◆ EXERCISE DETAILS: Look for the string "scene" in the lines and copy each line that has it.

◆ INFORMATION PROVIDED:
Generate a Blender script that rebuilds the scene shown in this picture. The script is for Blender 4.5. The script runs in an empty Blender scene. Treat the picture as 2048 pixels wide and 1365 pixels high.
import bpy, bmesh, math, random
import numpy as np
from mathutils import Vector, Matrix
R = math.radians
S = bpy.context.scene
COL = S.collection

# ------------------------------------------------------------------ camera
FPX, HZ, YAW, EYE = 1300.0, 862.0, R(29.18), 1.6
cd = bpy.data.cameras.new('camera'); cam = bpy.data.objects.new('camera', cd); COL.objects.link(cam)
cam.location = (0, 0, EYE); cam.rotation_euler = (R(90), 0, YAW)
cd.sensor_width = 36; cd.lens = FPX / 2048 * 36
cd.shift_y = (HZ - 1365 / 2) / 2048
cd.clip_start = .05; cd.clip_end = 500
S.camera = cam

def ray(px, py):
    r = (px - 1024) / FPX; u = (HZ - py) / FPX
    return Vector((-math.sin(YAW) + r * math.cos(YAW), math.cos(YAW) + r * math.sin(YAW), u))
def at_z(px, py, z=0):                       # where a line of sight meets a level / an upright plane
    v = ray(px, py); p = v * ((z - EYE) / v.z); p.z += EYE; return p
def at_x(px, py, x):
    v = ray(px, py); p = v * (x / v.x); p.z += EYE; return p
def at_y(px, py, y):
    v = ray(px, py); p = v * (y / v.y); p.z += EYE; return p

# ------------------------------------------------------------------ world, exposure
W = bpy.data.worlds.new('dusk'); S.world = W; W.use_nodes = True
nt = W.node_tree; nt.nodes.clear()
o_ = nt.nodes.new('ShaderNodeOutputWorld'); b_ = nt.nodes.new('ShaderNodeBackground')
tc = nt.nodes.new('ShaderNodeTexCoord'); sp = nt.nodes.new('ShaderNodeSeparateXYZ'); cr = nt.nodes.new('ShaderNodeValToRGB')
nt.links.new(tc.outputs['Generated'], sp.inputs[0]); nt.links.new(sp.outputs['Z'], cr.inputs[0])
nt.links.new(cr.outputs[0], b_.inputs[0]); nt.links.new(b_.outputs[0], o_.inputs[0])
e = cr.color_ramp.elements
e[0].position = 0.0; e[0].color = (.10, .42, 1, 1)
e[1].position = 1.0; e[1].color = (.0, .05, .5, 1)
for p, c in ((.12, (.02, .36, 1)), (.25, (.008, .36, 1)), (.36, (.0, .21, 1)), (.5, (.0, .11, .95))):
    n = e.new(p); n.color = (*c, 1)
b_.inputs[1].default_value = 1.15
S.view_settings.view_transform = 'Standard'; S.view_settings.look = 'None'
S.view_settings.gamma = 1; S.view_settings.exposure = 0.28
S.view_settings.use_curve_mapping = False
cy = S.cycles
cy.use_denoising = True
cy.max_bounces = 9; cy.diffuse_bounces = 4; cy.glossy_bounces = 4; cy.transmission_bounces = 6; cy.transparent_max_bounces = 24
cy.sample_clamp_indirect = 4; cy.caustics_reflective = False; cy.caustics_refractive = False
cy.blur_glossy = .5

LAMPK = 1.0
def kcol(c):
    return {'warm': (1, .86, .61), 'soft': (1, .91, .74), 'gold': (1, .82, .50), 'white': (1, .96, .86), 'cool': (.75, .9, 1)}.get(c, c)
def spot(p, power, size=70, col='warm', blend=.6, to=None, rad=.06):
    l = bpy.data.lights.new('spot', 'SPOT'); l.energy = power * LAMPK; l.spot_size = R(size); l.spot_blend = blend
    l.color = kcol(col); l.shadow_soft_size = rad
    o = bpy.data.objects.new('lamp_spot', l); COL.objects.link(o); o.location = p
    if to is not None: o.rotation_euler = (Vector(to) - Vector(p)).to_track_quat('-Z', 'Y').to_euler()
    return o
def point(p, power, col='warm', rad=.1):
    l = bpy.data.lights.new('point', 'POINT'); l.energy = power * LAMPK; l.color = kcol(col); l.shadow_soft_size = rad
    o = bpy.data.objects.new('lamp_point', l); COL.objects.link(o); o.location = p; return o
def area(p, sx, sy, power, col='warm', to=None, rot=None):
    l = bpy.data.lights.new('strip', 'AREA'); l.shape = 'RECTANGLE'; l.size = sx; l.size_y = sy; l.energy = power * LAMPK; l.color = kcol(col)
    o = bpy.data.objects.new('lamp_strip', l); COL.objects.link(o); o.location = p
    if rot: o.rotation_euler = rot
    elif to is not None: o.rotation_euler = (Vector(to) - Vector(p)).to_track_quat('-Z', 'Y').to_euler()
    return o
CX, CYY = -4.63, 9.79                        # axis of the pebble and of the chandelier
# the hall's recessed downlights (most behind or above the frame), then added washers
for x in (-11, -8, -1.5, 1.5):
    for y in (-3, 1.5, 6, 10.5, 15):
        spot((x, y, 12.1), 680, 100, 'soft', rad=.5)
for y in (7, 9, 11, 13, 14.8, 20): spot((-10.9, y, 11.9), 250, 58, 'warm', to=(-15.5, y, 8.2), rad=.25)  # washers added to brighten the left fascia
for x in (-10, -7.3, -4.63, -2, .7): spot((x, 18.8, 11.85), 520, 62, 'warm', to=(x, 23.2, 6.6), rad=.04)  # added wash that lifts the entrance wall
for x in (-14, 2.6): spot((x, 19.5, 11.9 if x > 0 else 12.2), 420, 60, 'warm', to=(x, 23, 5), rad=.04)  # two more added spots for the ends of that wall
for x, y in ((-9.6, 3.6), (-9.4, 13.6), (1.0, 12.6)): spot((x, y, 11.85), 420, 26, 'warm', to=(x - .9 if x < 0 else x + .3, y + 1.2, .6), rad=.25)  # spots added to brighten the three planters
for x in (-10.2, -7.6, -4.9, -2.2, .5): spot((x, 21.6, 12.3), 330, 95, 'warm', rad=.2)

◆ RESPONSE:
Generate a Blender script that rebuilds the scene shown in this picture. The script is for Blender 4.5. The script runs in an empty Blender scene. Treat the picture as 2048 pixels wide and 1365 pixels high.
S = bpy.context.scene